BEGIN SOURCE DATA
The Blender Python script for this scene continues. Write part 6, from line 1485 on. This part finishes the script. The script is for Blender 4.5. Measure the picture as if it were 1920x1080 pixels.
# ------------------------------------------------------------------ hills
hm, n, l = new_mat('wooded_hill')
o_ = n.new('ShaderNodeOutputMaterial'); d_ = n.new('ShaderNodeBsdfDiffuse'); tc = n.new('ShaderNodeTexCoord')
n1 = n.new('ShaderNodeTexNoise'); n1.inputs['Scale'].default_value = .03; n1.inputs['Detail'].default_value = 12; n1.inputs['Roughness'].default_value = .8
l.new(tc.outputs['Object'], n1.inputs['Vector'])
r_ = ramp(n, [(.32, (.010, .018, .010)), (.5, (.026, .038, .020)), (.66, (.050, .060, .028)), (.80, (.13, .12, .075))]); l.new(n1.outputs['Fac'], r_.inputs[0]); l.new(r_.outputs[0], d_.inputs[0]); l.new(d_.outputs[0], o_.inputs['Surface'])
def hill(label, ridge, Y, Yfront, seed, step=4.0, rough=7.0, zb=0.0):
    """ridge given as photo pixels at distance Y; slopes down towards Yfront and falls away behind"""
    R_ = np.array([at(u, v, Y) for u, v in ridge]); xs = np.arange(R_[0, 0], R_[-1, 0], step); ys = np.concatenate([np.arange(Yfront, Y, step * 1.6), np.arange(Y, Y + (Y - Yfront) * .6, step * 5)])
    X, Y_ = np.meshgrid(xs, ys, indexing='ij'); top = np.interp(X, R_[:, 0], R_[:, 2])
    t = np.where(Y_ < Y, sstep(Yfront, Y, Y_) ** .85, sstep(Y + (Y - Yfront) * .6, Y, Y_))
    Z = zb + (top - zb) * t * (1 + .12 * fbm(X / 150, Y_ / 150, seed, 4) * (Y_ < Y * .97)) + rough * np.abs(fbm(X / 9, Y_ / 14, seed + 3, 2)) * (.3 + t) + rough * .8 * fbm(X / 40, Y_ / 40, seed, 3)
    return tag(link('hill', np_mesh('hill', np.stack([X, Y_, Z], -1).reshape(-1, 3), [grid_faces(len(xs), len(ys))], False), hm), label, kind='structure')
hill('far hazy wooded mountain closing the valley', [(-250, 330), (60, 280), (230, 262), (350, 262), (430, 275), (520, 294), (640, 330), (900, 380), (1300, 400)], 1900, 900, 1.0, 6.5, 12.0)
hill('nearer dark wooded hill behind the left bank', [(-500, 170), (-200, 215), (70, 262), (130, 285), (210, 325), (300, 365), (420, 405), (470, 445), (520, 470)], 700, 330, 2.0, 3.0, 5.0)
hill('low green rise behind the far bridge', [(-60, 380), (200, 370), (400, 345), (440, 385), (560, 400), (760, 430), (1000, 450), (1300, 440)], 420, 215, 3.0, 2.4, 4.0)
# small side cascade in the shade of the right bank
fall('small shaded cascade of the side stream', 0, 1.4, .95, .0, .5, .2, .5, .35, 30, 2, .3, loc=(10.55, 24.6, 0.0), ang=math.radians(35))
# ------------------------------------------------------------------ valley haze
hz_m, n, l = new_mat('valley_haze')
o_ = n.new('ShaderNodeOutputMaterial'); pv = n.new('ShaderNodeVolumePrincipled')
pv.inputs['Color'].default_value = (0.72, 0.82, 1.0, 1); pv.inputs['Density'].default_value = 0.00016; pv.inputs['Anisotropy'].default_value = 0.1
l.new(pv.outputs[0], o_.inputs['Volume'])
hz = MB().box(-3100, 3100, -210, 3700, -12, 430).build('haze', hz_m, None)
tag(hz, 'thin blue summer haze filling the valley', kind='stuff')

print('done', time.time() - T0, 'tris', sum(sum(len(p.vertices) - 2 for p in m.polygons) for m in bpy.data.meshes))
END SOURCE DATA
(STATED TASK)
Your task is to repeat the data exactly; please include every line.

(EXERCISE SOLUTION)
The Blender Python script for this scene continues. Write part 6, from line 1485 on. This part finishes the script. The script is for Blender 4.5. Measure the picture as if it were 1920x1080 pixels.
# ------------------------------------------------------------------ hills
hm, n, l = new_mat('wooded_hill')
o_ = n.new('ShaderNodeOutputMaterial'); d_ = n.new('ShaderNodeBsdfDiffuse'); tc = n.new('ShaderNodeTexCoord')
n1 = n.new('ShaderNodeTexNoise'); n1.inputs['Scale'].default_value = .03; n1.inputs['Detail'].default_value = 12; n1.inputs['Roughness'].default_value = .8
l.new(tc.outputs['Object'], n1.inputs['Vector'])
r_ = ramp(n, [(.32, (.010, .018, .010)), (.5, (.026, .038, .020)), (.66, (.050, .060, .028)), (.80, (.13, .12, .075))]); l.new(n1.outputs['Fac'], r_.inputs[0]); l.new(r_.outputs[0], d_.inputs[0]); l.new(d_.outputs[0], o_.inputs['Surface'])
def hill(label, ridge, Y, Yfront, seed, step=4.0, rough=7.0, zb=0.0):
    """ridge given as photo pixels at distance Y; slopes down towards Yfront and falls away behind"""
    R_ = np.array([at(u, v, Y) for u, v in ridge]); xs = np.arange(R_[0, 0], R_[-1, 0], step); ys = np.concatenate([np.arange(Yfront, Y, step * 1.6), np.arange(Y, Y + (Y - Yfront) * .6, step * 5)])
    X, Y_ = np.meshgrid(xs, ys, indexing='ij'); top = np.interp(X, R_[:, 0], R_[:, 2])
    t = np.where(Y_ < Y, sstep(Yfront, Y, Y_) ** .85, sstep(Y + (Y - Yfront) * .6, Y, Y_))
    Z = zb + (top - zb) * t * (1 + .12 * fbm(X / 150, Y_ / 150, seed, 4) * (Y_ < Y * .97)) + rough * np.abs(fbm(X / 9, Y_ / 14, seed + 3, 2)) * (.3 + t) + rough * .8 * fbm(X / 40, Y_ / 40, seed, 3)
    return tag(link('hill', np_mesh('hill', np.stack([X, Y_, Z], -1).reshape(-1, 3), [grid_faces(len(xs), len(ys))], False), hm), label, kind='structure')
hill('far hazy wooded mountain closing the valley', [(-250, 330), (60, 280), (230, 262), (350, 262), (430, 275), (520, 294), (640, 330), (900, 380), (1300, 400)], 1900, 900, 1.0, 6.5, 12.0)
hill('nearer dark wooded hill behind the left bank', [(-500, 170), (-200, 215), (70, 262), (130, 285), (210, 325), (300, 365), (420, 405), (470, 445), (520, 470)], 700, 330, 2.0, 3.0, 5.0)
hill('low green rise behind the far bridge', [(-60, 380), (200, 370), (400, 345), (440, 385), (560, 400), (760, 430), (1000, 450), (1300, 440)], 420, 215, 3.0, 2.4, 4.0)
# small side cascade in the shade of the right bank
fall('small shaded cascade of the side stream', 0, 1.4, .95, .0, .5, .2, .5, .35, 30, 2, .3, loc=(10.55, 24.6, 0.0), ang=math.radians(35))
# ------------------------------------------------------------------ valley haze
hz_m, n, l = new_mat('valley_haze')
o_ = n.new('ShaderNodeOutputMaterial'); pv = n.new('ShaderNodeVolumePrincipled')
pv.inputs['Color'].default_value = (0.72, 0.82, 1.0, 1); pv.inputs['Density'].default_value = 0.00016; pv.inputs['Anisotropy'].default_value = 0.1
l.new(pv.outputs[0], o_.inputs['Volume'])
hz = MB().box(-3100, 3100, -210, 3700, -12, 430).build('haze', hz_m, None)
tag(hz, 'thin blue summer haze filling the valley', kind='stuff')

print('done', time.time() - T0, 'tris', sum(sum(len(p.vertices) - 2 for p in m.polygons) for m in bpy.data.meshes))